Goal of the exercise = Read through the data and report every line in which the word "scene" occurs.

....

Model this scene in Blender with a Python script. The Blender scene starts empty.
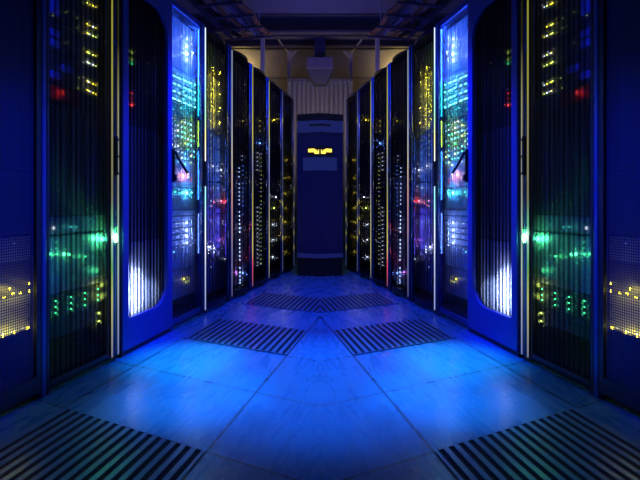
import bpy, bmesh, math, random
from mathutils import Vector, Matrix

random.seed(7)
SC = bpy.context.scene
COL = SC.collection

# ------------------------------------------------------------------ camera
F = 480.0
CAM_H = 0.837
cam_d = bpy.data.cameras.new('camera')
cam_d.sensor_width = 36.0
cam_d.lens = 36.0 * F / 640.0
cam_d.shift_y = -36.0 / 640.0
cam_d.clip_start = 0.05
cam = bpy.data.objects.new('camera', cam_d)
COL.objects.link(cam)
cam.location = (0, 0, CAM_H)
cam.rotation_euler = (math.pi / 2, 0, 0)
SC.camera = cam

# ------------------------------------------------------------------ world, exposure
w = bpy.data.worlds.new('World')
SC.world = w
w.use_nodes = True
w.node_tree.nodes['Background'].inputs[0].default_value = (0.01, 0.015, 0.12, 1)
w.node_tree.nodes['Background'].inputs[1].default_value = 0.02
SC.view_settings.view_transform = 'Standard'
SC.view_settings.look = 'None'
SC.view_settings.exposure = 0.0
SC.view_settings.gamma = 1.0
SC.view_settings.use_curve_mapping = False
try:
    SC.cycles.use_denoising = True
    SC.cycles.max_bounces = 8
    SC.cycles.transparent_max_bounces = 16
    SC.cycles.sample_clamp_indirect = 3.0
    SC.cycles.caustics_reflective = False
    SC.cycles.caustics_refractive = False
except Exception:
    pass


def lamp(kind, name, loc, color, power, parent=None, rot=None, **kw):
    d = bpy.data.lights.new(name, kind)
    d.color = color
    d.energy = power
    for k, v in kw.items():
        setattr(d, k, v)
    o = bpy.data.objects.new(name, d)
    COL.objects.link(o)
    o.location = loc
    if rot is not None:
        o.rotation_euler = rot
    if parent is not None:
        o.parent = parent
    return o


def aim(o, target):
    d = Vector(target) - o.location
    o.rotation_euler = d.to_track_quat('-Z', 'Y').to_euler()


# blue ceiling luminaires over the aisle
for yy, p in ((3.6, 9.0), (4.9, 8.0)):
    lamp('AREA', 'aisle_light', (0, yy, 3.42), (0.0, 0.03, 1.0), p, rot=(0, 0, 0),
         shape='RECTANGLE', size=0.4, size_y=0.9, spread=math.radians(80))
o = lamp('SPOT', 'aisle_spot', (0, 2.2, 3.3), (0.0, 0.19, 1.0), 760.0,
         spot_size=math.radians(29), spot_blend=1.0, shadow_soft_size=0.1)
aim(o, (0, 2.3, 0))
o = lamp('SPOT', 'aisle_spot', (0, 3.2, 3.3), (0.0, 0.06, 1.0), 300.0,
         spot_size=math.radians(30), spot_blend=1.0, shadow_soft_size=0.1)
aim(o, (0, 3.15, 0))
# added area lamp over the cooling unit, brightening the ceiling
o = lamp('AREA', 'ceiling_fill', (0, 5.8, 1.95), (0.04, 0.045, 1.0), 6.0, shape='RECTANGLE', size=0.4, size_y=0.3)
aim(o, (0, 5.9, 3.5))
# added lamp hidden behind the cooling unit, brightening the screen and the duct
o = lamp('AREA', 'screen_fill', (0, 6.45, 1.6), (1.0, 0.80, 0.92), 4.0, shape='RECTANGLE', size=0.5, size_y=0.2)
aim(o, (0, 7.4, 2.8))
for s in (-1, 1):
    # added spots imitating the cabinets' reflected glow on the floor
    o = lamp('SPOT', 'floor_fill', (s * 0.15, 2.9, 3.3), (0.0, 0.30, 1.0), 680.0,
             spot_size=math.radians(14), spot_blend=0.9, shadow_soft_size=0.08)
    aim(o, (s * 0.56, 2.12, 0))
    o = lamp('SPOT', 'floor_fill', (s * 0.15, 3.2, 3.3), (0.01, 0.42, 1.0), 1000.0,
             spot_size=math.radians(13), spot_blend=0.9, shadow_soft_size=0.08)
    aim(o, (s * 0.72, 2.6, 0))
    # added fill spots brightening the faces of the round-cornered doors and of the perforated doors
    for z, src, deg, p in ((1.25, 3.4, 20, 1100.0), (0.30, 3.6, 13, 900.0)):
        o = lamp('SPOT', 'door_fill', (s * -0.3, src, 3.3), (0.0, 0.02, 1.0), p,
                 spot_size=math.radians(deg), spot_blend=1.0, shadow_soft_size=0.08)
        aim(o, (s * 1.01, 2.95, z))
    o = lamp('SPOT', 'door_fill', (s * -0.7, 2.2, 3.3), (0.0, 0.01, 1.0), 560.0,
             spot_size=math.radians(17), spot_blend=1.0, shadow_soft_size=0.08)
    aim(o, (s * 1.25, 1.85, 0.75))
    # added blue lamp over the cabinets, brightening the ceiling
    o = lamp('AREA', 'ceiling_fill', (s * 1.9, 4.6, 2.3), (0.04, 0.06, 1.0), 4.0,
             shape='RECTANGLE', size=0.3, size_y=2.5, rot=(math.pi, 0, 0))
    # warm lamp behind the far cabinets
    lamp('POINT', 'warm_lamp', (s * 1.36, 8.18, 3.16), (1.0, 0.72, 0.25), 6.0, shadow_soft_size=0.1)

# ------------------------------------------------------------------ materials


def mat(name):
    m = bpy.data.materials.new(name)
    m.use_nodes = True
    nt = m.node_tree
    for n in list(nt.nodes):
        nt.nodes.remove(n)
    out = nt.nodes.new('ShaderNodeOutputMaterial')
    return m, nt, out


def N(nt, kind, **kw):
    n = nt.nodes.new(kind)
    for k, v in kw.items():
        setattr(n, k, v)
    return n


def math_node(nt, op, a, b=None, c=None):
    n = nt.nodes.new('ShaderNodeMath')
    n.operation = op
    for i, v in enumerate((a, b, c)):
        if v is None:
            continue
        if isinstance(v, (int, float)):
            n.inputs[i].default_value = v
        else:
            nt.links.new(v, n.inputs[i])
    return n.outputs[0]


def principled(name, color, rough=0.5, metal=0.0, spec=0.5, noise=0.0, nscale=20.0, bump=0.0, aniso=0.0, stretch=None):
    m, nt, out = mat(name)
    p = N(nt, 'ShaderNodeBsdfPrincipled')
    nt.links.new(p.outputs[0], out.inputs[0])
    p.inputs['Base Color'].default_value = (*color, 1)
    p.inputs['Roughness'].default_value = rough
    p.inputs['Metallic'].default_value = metal
    p.inputs['Specular IOR Level'].default_value = spec
    if aniso:
        p.inputs['Anisotropic'].default_value = aniso
        t = N(nt, 'ShaderNodeCombineXYZ')
        t.inputs[2].default_value = 1.0
        nt.links.new(t.outputs[0], p.inputs['Tangent'])
    if noise or bump:
        tc = N(nt, 'ShaderNodeTexCoord')
        mp = N(nt, 'ShaderNodeMapping')
        if stretch:
            mp.inputs['Scale'].default_value = stretch
        nz = N(nt, 'ShaderNodeTexNoise')
        nz.inputs['Scale'].default_value = nscale
        nz.inputs['Detail'].default_value = 4
        nt.links.new(tc.outputs['Object'], mp.inputs[0])
        nt.links.new(mp.outputs[0], nz.inputs['Vector'])
        if noise:
            mr = N(nt, 'ShaderNodeMapRange')
            mr.inputs['To Min'].default_value = 1 - noise
            mr.inputs['To Max'].default_value = 1 + noise
            nt.links.new(nz.outputs['Fac'], mr.inputs['Value'])
            vm = N(nt, 'ShaderNodeVectorMath', operation='SCALE')
            vm.inputs[0].default_value = color
            nt.links.new(mr.outputs[0], vm.inputs['Scale'])
            nt.links.new(vm.outputs[0], p.inputs['Base Color'])
        if bump:
            b = N(nt, 'ShaderNodeBump')
            b.inputs['Strength'].default_value = bump
            b.inputs['Distance'].default_value = 0.01
            nt.links.new(nz.outputs['Fac'], b.inputs['Height'])
            nt.links.new(b.outputs[0], p.inputs['Normal'])
    return m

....

Written response =
Model this scene in Blender with a Python script. The Blender scene starts empty.
SC = bpy.context.scene